** Start of RAW DATA **
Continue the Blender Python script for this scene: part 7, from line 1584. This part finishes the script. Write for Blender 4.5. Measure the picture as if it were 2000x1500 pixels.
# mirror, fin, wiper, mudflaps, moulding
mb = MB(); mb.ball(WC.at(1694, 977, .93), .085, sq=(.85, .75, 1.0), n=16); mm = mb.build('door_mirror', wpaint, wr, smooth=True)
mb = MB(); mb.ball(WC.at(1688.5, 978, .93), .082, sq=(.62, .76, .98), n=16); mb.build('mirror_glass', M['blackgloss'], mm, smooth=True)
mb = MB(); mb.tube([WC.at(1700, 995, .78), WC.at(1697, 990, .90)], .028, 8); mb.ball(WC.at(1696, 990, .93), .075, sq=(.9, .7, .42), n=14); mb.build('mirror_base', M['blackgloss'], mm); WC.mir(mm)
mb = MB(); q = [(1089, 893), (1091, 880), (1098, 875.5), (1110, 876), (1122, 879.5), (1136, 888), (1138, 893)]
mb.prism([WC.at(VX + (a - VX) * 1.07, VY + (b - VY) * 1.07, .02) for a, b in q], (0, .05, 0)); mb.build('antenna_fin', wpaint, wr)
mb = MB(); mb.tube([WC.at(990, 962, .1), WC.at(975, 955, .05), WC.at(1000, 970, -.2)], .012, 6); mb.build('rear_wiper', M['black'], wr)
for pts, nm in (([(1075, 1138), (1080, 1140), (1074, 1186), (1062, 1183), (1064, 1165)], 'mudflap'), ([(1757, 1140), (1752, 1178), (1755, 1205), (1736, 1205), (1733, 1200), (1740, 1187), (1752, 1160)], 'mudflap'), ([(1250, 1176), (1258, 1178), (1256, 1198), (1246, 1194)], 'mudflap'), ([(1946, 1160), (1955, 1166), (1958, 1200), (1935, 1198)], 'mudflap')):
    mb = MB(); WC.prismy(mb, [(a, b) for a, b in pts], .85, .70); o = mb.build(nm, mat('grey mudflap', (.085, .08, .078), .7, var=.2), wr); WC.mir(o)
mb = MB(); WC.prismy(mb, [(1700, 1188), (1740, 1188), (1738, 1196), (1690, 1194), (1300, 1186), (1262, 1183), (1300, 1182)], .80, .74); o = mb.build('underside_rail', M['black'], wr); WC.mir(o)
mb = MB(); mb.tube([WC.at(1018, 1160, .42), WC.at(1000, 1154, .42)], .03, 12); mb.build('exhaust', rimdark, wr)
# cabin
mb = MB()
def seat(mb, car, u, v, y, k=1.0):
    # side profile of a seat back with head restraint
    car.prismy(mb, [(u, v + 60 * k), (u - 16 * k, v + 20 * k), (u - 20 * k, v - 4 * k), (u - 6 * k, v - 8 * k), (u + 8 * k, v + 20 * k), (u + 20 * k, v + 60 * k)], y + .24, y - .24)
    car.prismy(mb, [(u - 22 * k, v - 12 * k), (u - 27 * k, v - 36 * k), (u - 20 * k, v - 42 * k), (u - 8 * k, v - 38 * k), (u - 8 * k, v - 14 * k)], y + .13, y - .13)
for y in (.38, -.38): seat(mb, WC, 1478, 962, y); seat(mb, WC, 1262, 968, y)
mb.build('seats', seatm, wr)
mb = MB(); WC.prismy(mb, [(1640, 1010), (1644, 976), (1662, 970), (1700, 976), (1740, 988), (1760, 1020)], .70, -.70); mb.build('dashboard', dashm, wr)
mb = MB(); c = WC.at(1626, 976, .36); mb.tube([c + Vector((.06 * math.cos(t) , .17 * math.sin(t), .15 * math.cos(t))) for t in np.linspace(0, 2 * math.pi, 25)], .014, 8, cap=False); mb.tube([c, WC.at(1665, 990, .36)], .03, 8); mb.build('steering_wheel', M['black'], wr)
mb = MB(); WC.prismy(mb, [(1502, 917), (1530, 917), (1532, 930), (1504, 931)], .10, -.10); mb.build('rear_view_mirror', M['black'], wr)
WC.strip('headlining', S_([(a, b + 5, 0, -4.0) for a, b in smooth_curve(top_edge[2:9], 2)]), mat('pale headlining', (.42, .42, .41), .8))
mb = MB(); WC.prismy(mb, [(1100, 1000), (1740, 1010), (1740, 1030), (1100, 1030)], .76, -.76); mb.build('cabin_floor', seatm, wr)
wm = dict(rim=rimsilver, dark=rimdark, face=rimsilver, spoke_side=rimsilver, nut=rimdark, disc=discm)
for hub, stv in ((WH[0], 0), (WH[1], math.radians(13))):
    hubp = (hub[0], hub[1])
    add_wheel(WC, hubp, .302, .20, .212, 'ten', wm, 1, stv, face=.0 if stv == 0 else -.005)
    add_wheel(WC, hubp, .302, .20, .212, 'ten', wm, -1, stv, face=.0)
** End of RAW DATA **
#### AIM
Output every line above without altering anything.

#### RESULT BELOW
Continue the Blender Python script for this scene: part 7, from line 1584. This part finishes the script. Write for Blender 4.5. Measure the picture as if it were 2000x1500 pixels.
# mirror, fin, wiper, mudflaps, moulding
mb = MB(); mb.ball(WC.at(1694, 977, .93), .085, sq=(.85, .75, 1.0), n=16); mm = mb.build('door_mirror', wpaint, wr, smooth=True)
mb = MB(); mb.ball(WC.at(1688.5, 978, .93), .082, sq=(.62, .76, .98), n=16); mb.build('mirror_glass', M['blackgloss'], mm, smooth=True)
mb = MB(); mb.tube([WC.at(1700, 995, .78), WC.at(1697, 990, .90)], .028, 8); mb.ball(WC.at(1696, 990, .93), .075, sq=(.9, .7, .42), n=14); mb.build('mirror_base', M['blackgloss'], mm); WC.mir(mm)
mb = MB(); q = [(1089, 893), (1091, 880), (1098, 875.5), (1110, 876), (1122, 879.5), (1136, 888), (1138, 893)]
mb.prism([WC.at(VX + (a - VX) * 1.07, VY + (b - VY) * 1.07, .02) for a, b in q], (0, .05, 0)); mb.build('antenna_fin', wpaint, wr)
mb = MB(); mb.tube([WC.at(990, 962, .1), WC.at(975, 955, .05), WC.at(1000, 970, -.2)], .012, 6); mb.build('rear_wiper', M['black'], wr)
for pts, nm in (([(1075, 1138), (1080, 1140), (1074, 1186), (1062, 1183), (1064, 1165)], 'mudflap'), ([(1757, 1140), (1752, 1178), (1755, 1205), (1736, 1205), (1733, 1200), (1740, 1187), (1752, 1160)], 'mudflap'), ([(1250, 1176), (1258, 1178), (1256, 1198), (1246, 1194)], 'mudflap'), ([(1946, 1160), (1955, 1166), (1958, 1200), (1935, 1198)], 'mudflap')):
    mb = MB(); WC.prismy(mb, [(a, b) for a, b in pts], .85, .70); o = mb.build(nm, mat('grey mudflap', (.085, .08, .078), .7, var=.2), wr); WC.mir(o)
mb = MB(); WC.prismy(mb, [(1700, 1188), (1740, 1188), (1738, 1196), (1690, 1194), (1300, 1186), (1262, 1183), (1300, 1182)], .80, .74); o = mb.build('underside_rail', M['black'], wr); WC.mir(o)
mb = MB(); mb.tube([WC.at(1018, 1160, .42), WC.at(1000, 1154, .42)], .03, 12); mb.build('exhaust', rimdark, wr)
# cabin
mb = MB()
def seat(mb, car, u, v, y, k=1.0):
    # side profile of a seat back with head restraint
    car.prismy(mb, [(u, v + 60 * k), (u - 16 * k, v + 20 * k), (u - 20 * k, v - 4 * k), (u - 6 * k, v - 8 * k), (u + 8 * k, v + 20 * k), (u + 20 * k, v + 60 * k)], y + .24, y - .24)
    car.prismy(mb, [(u - 22 * k, v - 12 * k), (u - 27 * k, v - 36 * k), (u - 20 * k, v - 42 * k), (u - 8 * k, v - 38 * k), (u - 8 * k, v - 14 * k)], y + .13, y - .13)
for y in (.38, -.38): seat(mb, WC, 1478, 962, y); seat(mb, WC, 1262, 968, y)
mb.build('seats', seatm, wr)
mb = MB(); WC.prismy(mb, [(1640, 1010), (1644, 976), (1662, 970), (1700, 976), (1740, 988), (1760, 1020)], .70, -.70); mb.build('dashboard', dashm, wr)
mb = MB(); c = WC.at(1626, 976, .36); mb.tube([c + Vector((.06 * math.cos(t) , .17 * math.sin(t), .15 * math.cos(t))) for t in np.linspace(0, 2 * math.pi, 25)], .014, 8, cap=False); mb.tube([c, WC.at(1665, 990, .36)], .03, 8); mb.build('steering_wheel', M['black'], wr)
mb = MB(); WC.prismy(mb, [(1502, 917), (1530, 917), (1532, 930), (1504, 931)], .10, -.10); mb.build('rear_view_mirror', M['black'], wr)
WC.strip('headlining', S_([(a, b + 5, 0, -4.0) for a, b in smooth_curve(top_edge[2:9], 2)]), mat('pale headlining', (.42, .42, .41), .8))
mb = MB(); WC.prismy(mb, [(1100, 1000), (1740, 1010), (1740, 1030), (1100, 1030)], .76, -.76); mb.build('cabin_floor', seatm, wr)
wm = dict(rim=rimsilver, dark=rimdark, face=rimsilver, spoke_side=rimsilver, nut=rimdark, disc=discm)
for hub, stv in ((WH[0], 0), (WH[1], math.radians(13))):
    hubp = (hub[0], hub[1])
    add_wheel(WC, hubp, .302, .20, .212, 'ten', wm, 1, stv, face=.0 if stv == 0 else -.005)
    add_wheel(WC, hubp, .302, .20, .212, 'ten', wm, -1, stv, face=.0)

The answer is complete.